Looking to the bases on which a court may strike matter from a complaint, the Court finds none applicable to Plaintiff's Amended Complaint. Defendant does not argue, and there is no cause to find, that the Amended Complaint contains impertinent or scandalous matter. There is also no immaterial matter in the Amended Complaint. Immaterial matter "is that which has no essential or important relationship to the claim for relief." Conklin v. Anthou, No. 1:10-CV-02501, 2011 WL 1303299, at *1 (M.D. Pa. Apr. 5, 2011). For example, if in an auto accident case, a plaintiff alleged that the defendant driver did not pay his requisite child support, such an allegation would be immaterial to the cause of action (and unfairly prejudicial to the driver). Here, the Amended Complaint does not allege any facts that have no relationship to the FDCPA cause of action.

Finally, the Amended Complaint is not redundant. Under Rule 12(f) a matter is redundant when it is already alleged or implicit in the pleading. See Manhattan Fire & Marine Ins. Co. v. Nassau Estates II, 217 F.Supp. 196, 198 (D.N.J. 1963) (striking a defense as "redundant because it is implicit in the defendant's denial of the controversy alleged in paragraph 10 of the complaint"). The Amended Complaint is not hundreds of pages. It does not re-allege the same facts ad nauseam.

Defendant appears to argue that the Amended Complaint's allegations remain insufficient to plausibly plead a FDCPA claim. Yet, as noted, the proper vehicle for such an argument is a motion to dismiss pursuant to Rule 12(b)(6). Defendant appears to implicitly argue that if a pleading does not plausibly set forth a claim, it is subject to dismissal under Rule 12(f). However, the Court could find no precedent to support this argument nor does Defendant cite any. If the Court were to follow Defendant's logic, it appears that failure to plausibly plead a claim would always be subject to a Rule 12(f) motion in addition to a Rule 12(b)(6) attack, which would make Rule 12(b)(6) unnecessary and redundant. The motion to strike is denied.

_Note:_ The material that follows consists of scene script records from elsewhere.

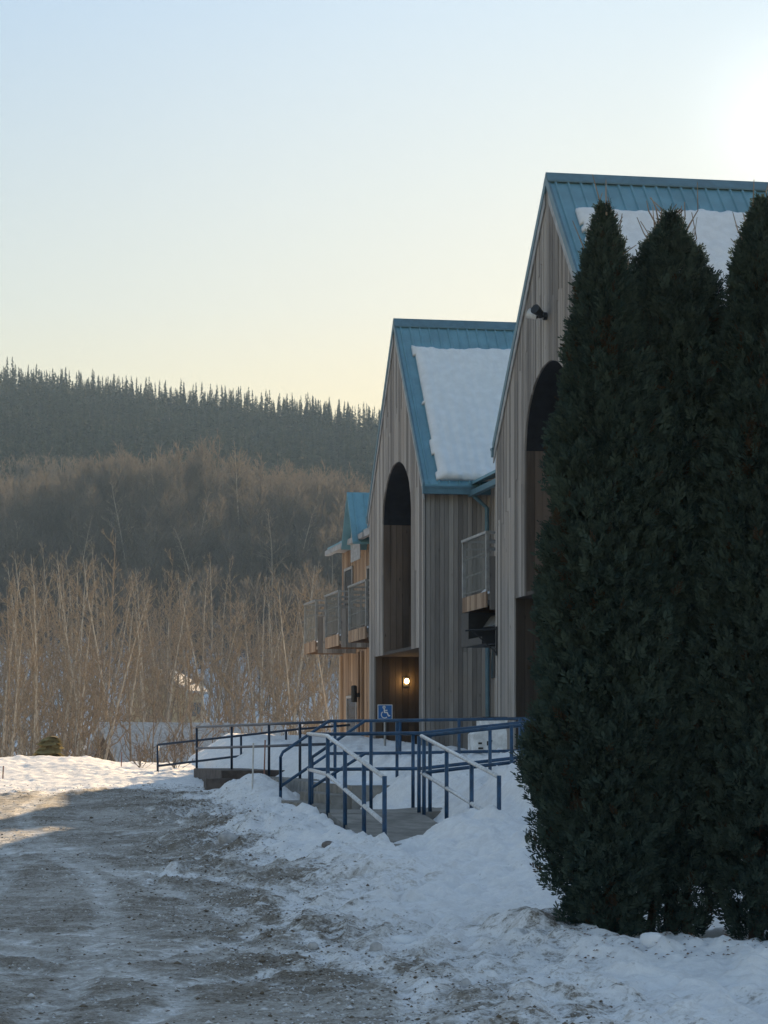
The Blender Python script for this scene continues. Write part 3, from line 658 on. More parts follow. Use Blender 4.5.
railing('dark level rail along the platform edge facing the driveway',
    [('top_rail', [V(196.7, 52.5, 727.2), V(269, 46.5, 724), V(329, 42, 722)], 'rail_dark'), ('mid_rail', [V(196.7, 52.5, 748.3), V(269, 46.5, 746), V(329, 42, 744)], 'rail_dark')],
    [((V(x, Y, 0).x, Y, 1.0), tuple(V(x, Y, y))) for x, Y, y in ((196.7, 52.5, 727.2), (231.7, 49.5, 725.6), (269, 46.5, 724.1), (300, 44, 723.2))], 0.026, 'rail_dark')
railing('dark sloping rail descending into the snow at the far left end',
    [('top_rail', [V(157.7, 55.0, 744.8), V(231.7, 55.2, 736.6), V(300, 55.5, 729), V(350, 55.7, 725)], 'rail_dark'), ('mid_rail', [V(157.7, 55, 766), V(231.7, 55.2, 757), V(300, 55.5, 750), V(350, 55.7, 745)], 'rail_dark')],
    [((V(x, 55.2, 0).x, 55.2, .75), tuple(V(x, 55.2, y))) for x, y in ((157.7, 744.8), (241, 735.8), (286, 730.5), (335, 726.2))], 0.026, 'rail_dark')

# ------------------------------------------------------------------ sign, cabinet, stakes
sp = V(385, 50.5, 712)
T = thing('accessible_parking_sign', 'blue and white wheelchair symbol sign on a post by the entrance', 'sign', (sp.x, sp.y, FLOOR), RZ * 0.2)
mb = MB(); mb.tube([(0, 0.03, -0.1), (0, 0.03, sp.z - FLOOR + .12)], 0.025, 8); mb.build('post', M['metal'], T)
hs = 0.155; cz = sp.z - FLOOR
mb = MB(); mb.box(-hs, hs, -0.006, 0.006, cz - hs, cz + hs); PN = mb.build('panel', M['sign_white'], T)
mb = MB(); mb.box(-hs + .012, hs - .012, -0.010, -0.006, cz - hs + .012, cz + hs - .012); mb.build('face', M['sign_blue'], PN)
mb = MB(); y = -0.014
def flat(pts, wd):
    for (x0, z0), (x1, z1) in zip(pts[:-1], pts[1:]):
        d = Vector((x1 - x0, z1 - z0)).normalized(); nx, nz = -d.y * wd / 2, d.x * wd / 2; ex, ez = d.x * wd * .3, d.y * wd * .3
        q = [(x0 - ex + nx, z0 - ez + nz), (x1 + ex + nx, z1 + ez + nz), (x1 + ex - nx, z1 + ez - nz), (x0 - ex - nx, z0 - ez - nz)]
        mb.prism8([(a, y, cz + b) for a, b in q] + [(a, y + .003, cz + b) for a, b in q])
flat([(-.02 + .022 * math.cos(t * .7), .1 + .022 * math.sin(t * .7)) for t in range(10)], .024)
flat([(-.018, .07), (-.01, -.01), (.045, -.01), (.075, -.085), (.1, -.075)], .026); flat([(-.014, .035), (.045, .035)], .02)
flat([(-.008 + .07 * math.cos(t), -.055 + .07 * math.sin(t)) for t in [math.pi * (0.72 + k * .1) for k in range(11)]], .018)
mb.build('wheelchair_symbol', M['sign_white'], PN)
cp = V(487, 38.6, 778)
T = thing('utility_cabinet', 'white utility cabinet with a stepped lid, standing in snow behind the rails', 'cabinet', (cp.x, cp.y, FLOOR), RZ)
mb = MB(); mb.prism8([(-.26, -.25, 0), (.27, -.25, 0), (.27, .25, 0), (-.26, .25, 0), (-.26, -.25, .78), (.27, -.25, .78), (.27, .25, .78), (-.26, .25, .78)])
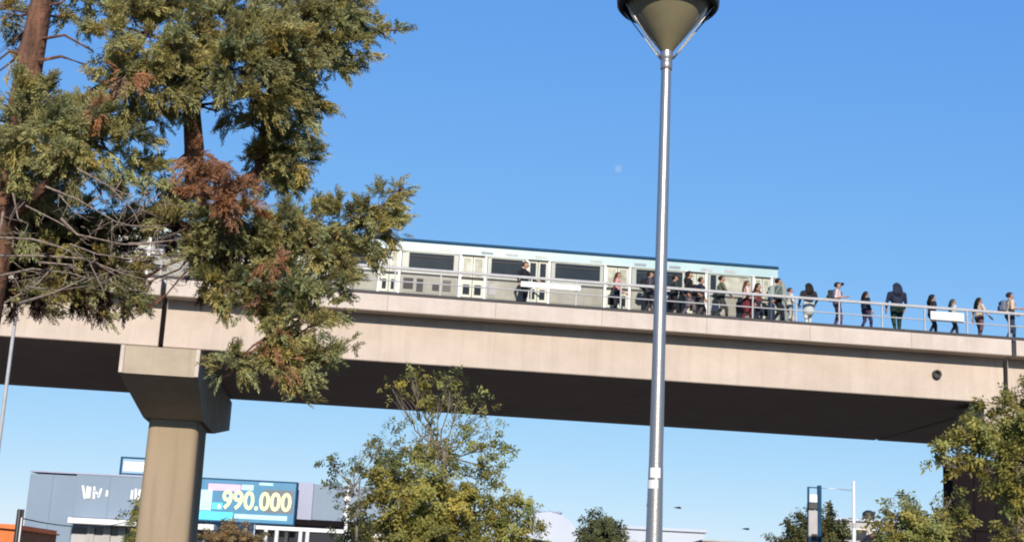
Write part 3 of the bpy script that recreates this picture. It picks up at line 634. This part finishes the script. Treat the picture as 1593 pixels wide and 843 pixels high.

Thus, for the reasons set forth above and for good cause shown,

IT IS on the 2nd day of May, 2018,

ORDERED that Defendant's motion (D.E. 23) pursuant to Federal Rule of Civil Procedure 12(f) to strike the Amended Complaint is DENIED; and it is further

ORDERED that Defendant shall files its Answer to the Amended Complaint within thirty (30) days.

FootNotes


1. In this Opinion, Defendant's motion to strike (D.E. 23) will be referred to as "Def. Brf." Plaintiffs brief in opposition (D.E. 26) will be referred to as "Pl. Opp." Defendant's reply brief (D.E. 27) will be referred to as "Def. Rep."
2. The Court recognizes that the portion of the 2017 Opinion relying on Tatis v. Allied Interstate, LLC, No. 16-109, 2016 WL 5660431 (D.N.J. Sept. 29, 2016) is no longer good law because the Third Circuit recently overruled Tatis. See Tatis v. Allied Interstate, LLC, 882 F.3d 422 (3d Cir. 2018). However, for the other reasons stated in the 2017 Opinion, the Court still has concerns over the plausibility of the allegations in the Amended Complaint.